Evdeyiz. Babamlar, yazlıktan dönüş yolunda Ankara molasını bizde vermiş. Abimler, babamlar hep birlikte uzun, güzel bir kahvaltı etmişiz, mutfakta taze demlenmiş çaydan dolduruyorum bardaklara. B. Abimin sesi geliyor çalışma odasından:
-"Oğlan güzelin ne de güzel büyümüş".
İşte bu! Yeşil elli bir iş arkadaşımın dalından kırıp suda beklettikten sonra verdiği, maalesef ismini bilmediği ve bir kazaya kurban giden ilk saksıdan sonra ikincisini yetiştirmeyi denediğim (saksıda çiçek ve ben söz konusuysak çok büyük adım), şimdilik kısmen başarmış göründüğüm bu çiçekte neden bu kadar ısrarcıyım belli oldu, o bir oğlan güzeli. Çocukluğumun ev çiçeklerinden yani; küpeli, kız güzeli, öyle ya oğlan güzeli.
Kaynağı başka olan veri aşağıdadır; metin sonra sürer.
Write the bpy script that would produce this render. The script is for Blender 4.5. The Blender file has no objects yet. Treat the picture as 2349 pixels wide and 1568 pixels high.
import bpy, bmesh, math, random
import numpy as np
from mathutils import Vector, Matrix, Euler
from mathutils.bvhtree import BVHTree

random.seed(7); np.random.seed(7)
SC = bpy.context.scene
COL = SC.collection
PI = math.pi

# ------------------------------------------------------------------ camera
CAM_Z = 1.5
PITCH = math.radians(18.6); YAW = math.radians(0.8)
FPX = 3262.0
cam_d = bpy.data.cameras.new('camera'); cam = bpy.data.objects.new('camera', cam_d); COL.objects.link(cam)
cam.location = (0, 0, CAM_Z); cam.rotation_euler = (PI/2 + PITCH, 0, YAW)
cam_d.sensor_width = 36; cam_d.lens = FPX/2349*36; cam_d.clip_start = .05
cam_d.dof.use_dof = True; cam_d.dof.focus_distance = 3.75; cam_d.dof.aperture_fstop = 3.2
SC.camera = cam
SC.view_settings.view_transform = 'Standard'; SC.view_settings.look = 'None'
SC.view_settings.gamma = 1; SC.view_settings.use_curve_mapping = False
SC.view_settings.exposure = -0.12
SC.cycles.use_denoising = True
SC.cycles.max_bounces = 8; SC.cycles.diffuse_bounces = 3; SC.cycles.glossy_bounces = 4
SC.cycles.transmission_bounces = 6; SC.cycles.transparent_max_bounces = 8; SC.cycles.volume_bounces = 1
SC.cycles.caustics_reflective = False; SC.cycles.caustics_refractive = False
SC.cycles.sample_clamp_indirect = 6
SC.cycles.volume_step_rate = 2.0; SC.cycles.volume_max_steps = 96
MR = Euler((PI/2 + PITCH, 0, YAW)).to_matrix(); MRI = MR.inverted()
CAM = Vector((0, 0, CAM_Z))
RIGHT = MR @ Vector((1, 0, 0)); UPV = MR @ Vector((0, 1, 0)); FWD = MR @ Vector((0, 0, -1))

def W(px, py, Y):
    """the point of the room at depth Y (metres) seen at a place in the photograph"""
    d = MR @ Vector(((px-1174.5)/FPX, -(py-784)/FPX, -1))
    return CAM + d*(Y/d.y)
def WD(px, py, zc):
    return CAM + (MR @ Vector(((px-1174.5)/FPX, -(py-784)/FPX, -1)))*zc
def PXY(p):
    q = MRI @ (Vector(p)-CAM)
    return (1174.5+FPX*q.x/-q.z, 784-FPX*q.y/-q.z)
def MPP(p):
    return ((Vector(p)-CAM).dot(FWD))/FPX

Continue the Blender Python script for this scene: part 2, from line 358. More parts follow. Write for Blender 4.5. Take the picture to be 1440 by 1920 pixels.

Bahçe bitkilerine ne kadar düşkünsem ev bitkilerine o kadar uzağım. Bir dolu gerekçe üretebilirim bunun için: Evde çiçeklerin güneş alabileceği alanlar sınırlı, o sınırlı alanlar bizim Badem'in serbest dolaşım alanları aynı zamanda(Dolaşamadığı neresi kalıyor ki zaten evde?).Saksıyla başbaşa bir Badem, dişlenmiş yapraklar, saksıdan dışarı çıkarılmış, bir güzel oynanıp dağıtılmış toprak, çiçeğe her su verdiğinizde biraz önce doldurulmuş su kabını bırakıp koşa koşa saksıdaki suya sokulan bir pembe buruncuk demek. Ama asıl gerekçe çiçeklerin saksıya sıkışmış gibi görünen hallerinin bana sıkıntı vermesi...idi. Ta ki oğlan güzelinin iş yerinde bir dolabın tepesinden aşağı kıvrıla kıvrıla uzanan kadifemsi yapraklarını görene kadar.
Kendisi yaprak güzeli, kolyoz (coleus) gibi isimlerle de bilinirmiş. En son çeliğinden üreyen yeni güzel, eşimin ofisinde bir köşeye yerleşti. İşyerinde az gölgeli, biraz olsun güneş alan bir nokta bulduğumda galiba bir nesil de orayı kapacak. Bir arkadaşıma ise sözüm var, ona da bir saksı hazırlayacağım ilk fırsatta. Geçmişten çıkıp gelen oğlan güzelinin bu yayılmacı politikası şimdilik çok eğlenceli.